Suas celas são filmadas e gravadas durante 24 horas por dia, de maneira que, se por alguma razão um celular chega a furar a vigilância, é detectado à primeira tentativa de uso. Diretores de presídios, carcereiros e agentes penitenciários são fiscalizados por agentes de inteligência subordinados ao Ministério Público, atentos, por exemplo, a sinais de riqueza incompatíveis com salários. Os presos prestam depoimentos à Justiça por meio de videoconferência, sem sair de suas celas.

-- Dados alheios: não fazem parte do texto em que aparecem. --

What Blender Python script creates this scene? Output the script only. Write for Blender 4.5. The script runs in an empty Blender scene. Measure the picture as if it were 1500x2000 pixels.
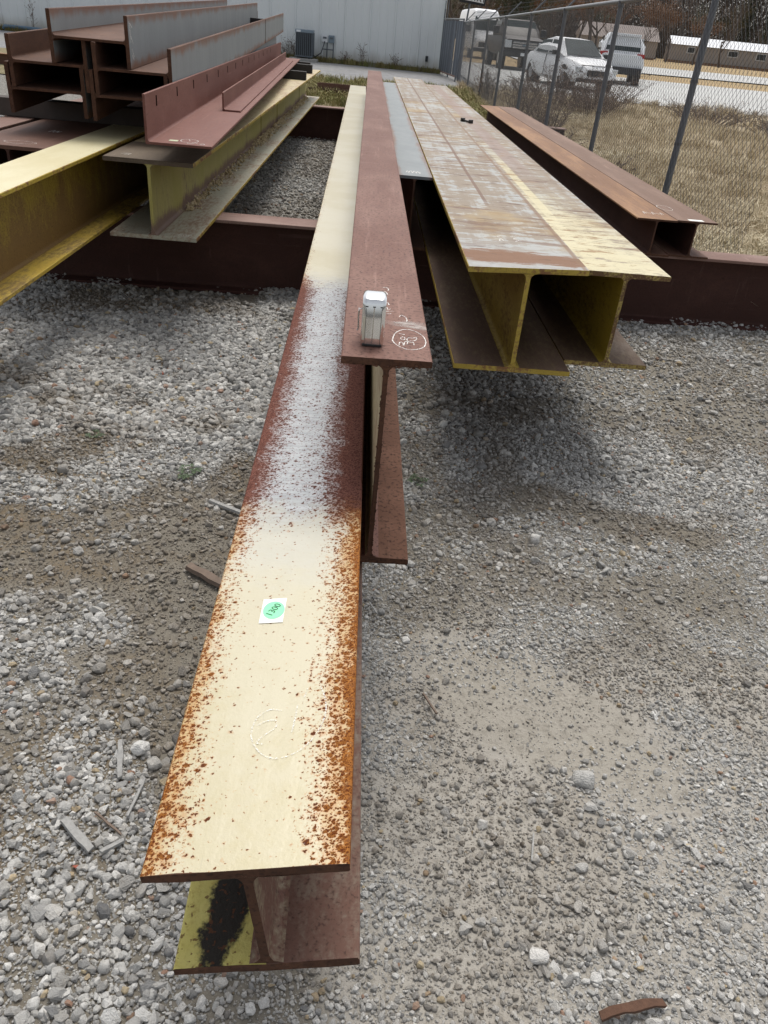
import bpy, bmesh, math, random
import numpy as np
from mathutils import Vector, Matrix
R = math.radians
random.seed(7); RNG = np.random.default_rng(11)
scene = bpy.context.scene
COL = scene.collection

# ------------------------------------------------------------------ camera
CAM_H = 1.64
PITCH = math.atan(947 / 1500.0)
ROLL = math.atan(0.1)
cam = bpy.data.cameras.new('camera'); cam_o = bpy.data.objects.new('camera', cam); COL.objects.link(cam_o)
cam.sensor_fit = 'HORIZONTAL'; cam.sensor_width = 36; cam.lens = 36.0
cam.clip_start = 0.05; cam.clip_end = 6000
_fw = Vector((0, math.cos(PITCH), -math.sin(PITCH))); _up = Vector((0, math.sin(PITCH), math.cos(PITCH))); _rt = Vector((1, 0, 0))
_c, _s = math.cos(ROLL), math.sin(ROLL)
_cx = _rt * _c + _up * _s; _cy = _up * _c - _rt * _s; _cz = -_fw
cam_o.matrix_world = Matrix(((_cx.x, _cy.x, _cz.x, 0), (_cx.y, _cy.y, _cz.y, 0), (_cx.z, _cy.z, _cz.z, CAM_H), (0, 0, 0, 1)))
scene.camera = cam_o

# ------------------------------------------------------------------ sky and sun (bright overcast)
SUN_EL, SUN_AZ = 63, 4           # degrees; azimuth clockwise from +Y
world = bpy.data.worlds.new('World'); scene.world = world; world.use_nodes = True
wn = world.node_tree; wn.nodes.clear()
sky = wn.nodes.new('ShaderNodeTexSky'); sky.sky_type = 'NISHITA'; sky.sun_disc = False
sky.sun_elevation = R(SUN_EL); sky.sun_rotation = R(SUN_AZ); sky.air_density = 1.0; sky.dust_density = 4.0; sky.ozone_density = 1.0
hs = wn.nodes.new('ShaderNodeHueSaturation'); hs.inputs['Saturation'].default_value = 0.28
bg = wn.nodes.new('ShaderNodeBackground'); bg.inputs['Strength'].default_value = 0.125
wo = wn.nodes.new('ShaderNodeOutputWorld')
wn.links.new(sky.outputs[0], hs.inputs['Color']); wn.links.new(hs.outputs[0], bg.inputs[0]); wn.links.new(bg.outputs[0], wo.inputs[0])
sl = bpy.data.lights.new('sun', 'SUN'); sl.energy = 1.35; sl.angle = R(26); sl.color = (1.0, 0.96, 0.9)
so = bpy.data.objects.new('sun', sl); COL.objects.link(so)
_d = Vector((math.sin(R(SUN_AZ)) * math.cos(R(SUN_EL)), math.cos(R(SUN_AZ)) * math.cos(R(SUN_EL)), math.sin(R(SUN_EL))))
so.rotation_euler = (-_d).to_track_quat('-Z', 'Y').to_euler(); so.location = (4, 4, 12)
vs = scene.view_settings; vs.view_transform = 'Standard'; vs.look = 'None'; vs.exposure = 0.5; vs.gamma = 1.0; vs.use_curve_mapping = False

# ------------------------------------------------------------------ shader helper
class S:
    def __init__(s, g, k): s.g, s.k = g, k
    def _m(s, op, o, rev=False):
        a, b = (o, s) if rev else (s, o)
        return s.g.math(op, a, b)
    def __add__(s, o): return s._m('ADD', o)
    __radd__ = __add__
    def __mul__(s, o): return s._m('MULTIPLY', o)
    __rmul__ = __mul__
    def __sub__(s, o): return s._m('SUBTRACT', o)
    def __rsub__(s, o): return s._m('SUBTRACT', o, True)
    def __truediv__(s, o): return s._m('DIVIDE', o)
    def __pow__(s, o): return s._m('POWER', o)
class G:
    def __init__(g, name):
        g.mat = bpy.data.materials.new(name); g.mat.use_nodes = True
        g.nt = g.mat.node_tree; g.nt.nodes.clear(); g._co = {}
    def node(g, t): return g.nt.nodes.new(t)
    def put(g, sock, v):
        if isinstance(v, S): g.nt.links.new(v.k, sock)
        elif isinstance(v, (tuple, list)):
            sock.default_value = tuple(v) + (1.0,) if (sock.type == 'RGBA' and len(v) == 3) else tuple(v)
        else: sock.default_value = v
    def math(g, op, a, b=None, c=None, clamp=False):
        n = g.node('ShaderNodeMath'); n.operation = op; n.use_clamp = clamp
        g.put(n.inputs[0], a)
        if b is not None: g.put(n.inputs[1], b)
        if c is not None: g.put(n.inputs[2], c)
        return S(g, n.outputs[0])
    def abs(g, a): return g.math('ABSOLUTE', a)
    def max(g, a, b): return g.math('MAXIMUM', a, b)
    def min(g, a, b): return g.math('MINIMUM', a, b)
    def lt(g, a, b): return g.math('LESS_THAN', a, b)
    def coord(g, kind='Object'):
        if kind not in g._co:
            n = g.node('ShaderNodeTexCoord'); g._co[kind] = S(g, n.outputs[kind])
        return g._co[kind]
    def pos(g):
        if 'pos' not in g._co: g._co['pos'] = S(g, g.node('ShaderNodeNewGeometry').outputs['Position'])
        return g._co['pos']
    def normal(g): return S(g, g.node('ShaderNodeNewGeometry').outputs['True Normal'])
    def rnd(g): return S(g, g.node('ShaderNodeObjectInfo').outputs['Random'])
    def xyz(g, v):
        n = g.node('ShaderNodeSeparateXYZ'); g.put(n.inputs[0], v); return [S(g, o) for o in n.outputs]
    def comb(g, x, y, z):
        n = g.node('ShaderNodeCombineXYZ')
        for i, q in enumerate((x, y, z)): g.put(n.inputs[i], q)
        return S(g, n.outputs[0])
    def stretch(g, v, s):
        n = g.node('ShaderNodeVectorMath'); n.operation = 'MULTIPLY'; g.put(n.inputs[0], v); n.inputs[1].default_value = s; return S(g, n.outputs[0])
    def offset(g, v, f, k=53.0):
        n = g.node('ShaderNodeVectorMath'); n.operation = 'ADD'; g.put(n.inputs[0], v)
        g.put(n.inputs[1], g.comb(f * k, f * k * 0.7, f * k * 1.3)); return S(g, n.outputs[0])
    def noise(g, v, scale, detail=3, rough=0.55):
        n = g.node('ShaderNodeTexNoise'); g.put(n.inputs['Vector'], v); n.inputs['Scale'].default_value = scale
        n.inputs['Detail'].default_value = detail; n.inputs['Roughness'].default_value = rough; return S(g, n.outputs[0])
    def voro(g, v, scale, feature='F1'):
        n = g.node('ShaderNodeTexVoronoi'); n.feature = feature; g.put(n.inputs['Vector'], v); n.inputs['Scale'].default_value = scale
        sp = g.node('ShaderNodeSeparateColor'); g.nt.links.new(n.outputs['Color'], sp.inputs[0])
        return S(g, n.outputs['Distance']), S(g, sp.outputs[0]), S(g, sp.outputs[1])
    def smooth(g, a, b, x):
        n = g.node('ShaderNodeMapRange'); n.interpolation_type = 'SMOOTHSTEP'; g.put(n.inputs[0], x)
        g.put(n.inputs[1], a); g.put(n.inputs[2], b); n.inputs[3].default_value = 0; n.inputs[4].default_value = 1; return S(g, n.outputs[0])
    def mix(g, a, b, f):
        n = g.node('ShaderNodeMix'); n.data_type = 'RGBA'; g.put(n.inputs[0], f); g.put(n.inputs[6], a); g.put(n.inputs[7], b); return S(g, n.outputs[2])
    def attr(g, name, typ='INSTANCER'):
        n = g.node('ShaderNodeAttribute'); n.attribute_type = typ; n.attribute_name = name; return S(g, n.outputs['Fac'])
    def ramp(g, f, stops):
        n = g.node('ShaderNodeValToRGB'); g.put(n.inputs[0], f); e = n.color_ramp.elements
        while len(e) < len(stops): e.new(0.5)
        for el, (p, c) in zip(e, stops): el.position = p; el.color = tuple(c) + (1,)
        return S(g, n.outputs[0])
    def out(g, color, rough=0.6, metal=0.0, bump=None, bstr=0.3, bdist=0.002, spec=0.5, coat=0.0, emis=None, estr=0, trans=0.0, alpha=None):
        b = g.node('ShaderNodeBsdfPrincipled'); o = g.node('ShaderNodeOutputMaterial'); g.nt.links.new(b.outputs[0], o.inputs[0])
        g.put(b.inputs['Base Color'], color); g.put(b.inputs['Roughness'], rough); g.put(b.inputs['Metallic'], metal)
        g.put(b.inputs['Specular IOR Level'], spec)
        if isinstance(coat, S) or coat: g.put(b.inputs['Coat Weight'], coat); b.inputs['Coat Roughness'].default_value = 0.12
        if trans: b.inputs['Transmission Weight'].default_value = trans
        if alpha is not None: g.put(b.inputs['Alpha'], alpha)
        if bump is not None:
            n = g.node('ShaderNodeBump'); n.inputs['Strength'].default_value = bstr; n.inputs['Distance'].default_value = bdist
            g.put(n.inputs['Height'], bump); g.nt.links.new(n.outputs[0], b.inputs['Normal'])
        return g.mat
M = {}
def plain(name, col, rough=0.6, metal=0.0, var=0.25, scale=6.0, bstr=0.15, bdist=0.002, coat=0.0):
    g = G(name); v = g.offset(g.coord(), g.rnd()); n = g.noise(v, scale, 5, .6)
    c = g.mix(tuple(k * (1 - var) for k in col), tuple(min(1, k * (1 + var)) for k in col), n)
    M[name] = g.out(c, rough, metal, n, bstr, bdist, coat=coat); return M[name]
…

No Brasil, observa Maierovitch, o isolamento de um líder dura no máximo um ano, tempo insuficiente até para que ele deixe de ser líder. Na Itália, o chefão siciliano Salvatore Totó Riina, por exemplo, está isolado desde janeiro de 1993. “Surgem outras lideranças, mas é do jogo”, diz o especialista. “Não consigo imaginar outra solução para o PCC a não ser cortar o cordão umbilical entre a cúpula e a base.”
ACORDOS
Outro ponto fundamental, diz Maierovitch, é “eliminar a cultura do acordo”. Para acalmar os presos e amainar as rebeliões, muitas concessões têm sido feitas ao longo dos anos, como abrir as portas da cadeia para a maconha, permitir a criação de autênticos motéis, em barracas, para as visitas íntimas, a entrega de pizzas e filmes . “O Estado vai de concessão em concessão”, observa o juiz Maierovitch. “Tem que se impor o rigor penitenciário. Não tem que ser masmorra, mas o desconforto necessário para o sujeito compreender o que fez.”
“O Estado deve negociar através do Ministério Público e da delação premiada”, sintetiza o especialista. “Aquele que quer mudar de lado, tem benefícios. Mas não se pode tratar o PCC como pessoa jurídica. Com organização criminosa não se faz acordo, se não o Estado se torna bandido.”